Fabrice Le Fessant summarized the 20-year development of the free GnuCOBOL compiler, which allows you to translate COBOL programs into a C representation for subsequent compilation using GCC or other C compilers. According to Fabris, the project has reached maturity, readiness for use in industrial systems and the ability to compete with proprietary solutions. GnuCOBOL's competitive advantages include support for 19 dialects of the COBOL language, high performance and cross-platform, allowing the toolkit to be used on various systems, including Linux, BSD, macOS, Windows, Android and many proprietary Unix-like OSes.

According to the speaker, recently there has been an active implementation of GnuCOBOL by commercial companies and banks, which are transferring backends written in COBOL to GnuCOBOL from the proprietary Micro Focus compiler. It is noted that the transition to GnuCOBOL allows you to achieve increased productivity and get rid of lock-in to one vendor. For example, the French Ministry of Finance recently replaced a mainframe computer running the GCOS operating system with a solution based on GnuCOBOL.

Among the events related to GnuCOBOL, we can also mention the publication of the first version of the integrated development environment SuperBOL Studio, written in the OCaml language and distributed under the AGPLv3, MIT and ISC licenses. SuperBOL Studio is an extension to the VS Code code editor that works with the GnuCOBOL compiler and is designed for developing, debugging and profiling COBOL projects. SuperBOL also provides an LSP (Language Server Protocol) server implementation for integrating COBOL code navigation, parsing, and editing tools into another IDE.

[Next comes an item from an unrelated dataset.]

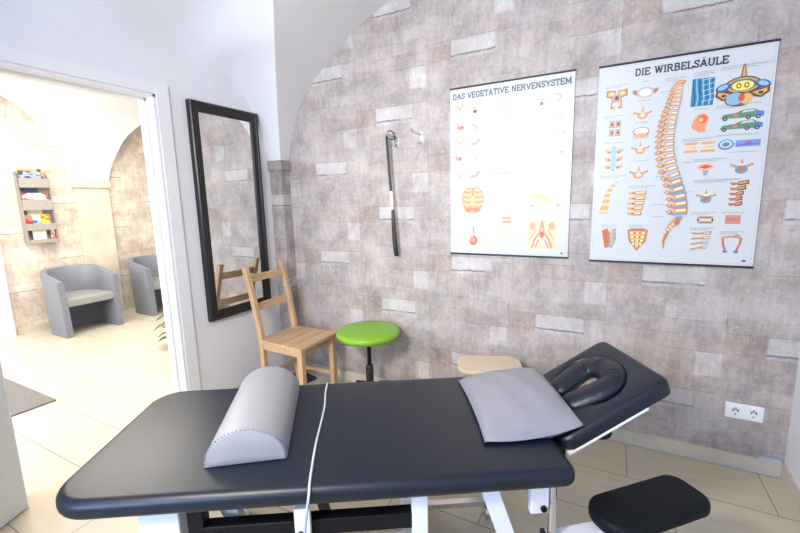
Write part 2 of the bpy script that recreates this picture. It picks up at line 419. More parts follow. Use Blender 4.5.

This year, the COBOL language will turn 65 years old, while it remains one of the oldest actively used programming languages, as well as one of the leaders in terms of the amount of code written. The language continues to evolve, for example, the COBOL-2002 standard added capabilities for object-oriented programming, and the COBOL 2014 standard introduced support for the IEEE-754 floating-point specification, method overloading, and dynamically extensible tables. The total amount of code written in COBOL is estimated at 220 billion lines, of which 100 billion are still in use, mainly in financial institutions (as of 2017, 43% of banking systems continued to use COBOL, COBOL code was used to process about 80% of personal financial transactions and in 95% of terminals for accepting payments by bank cards).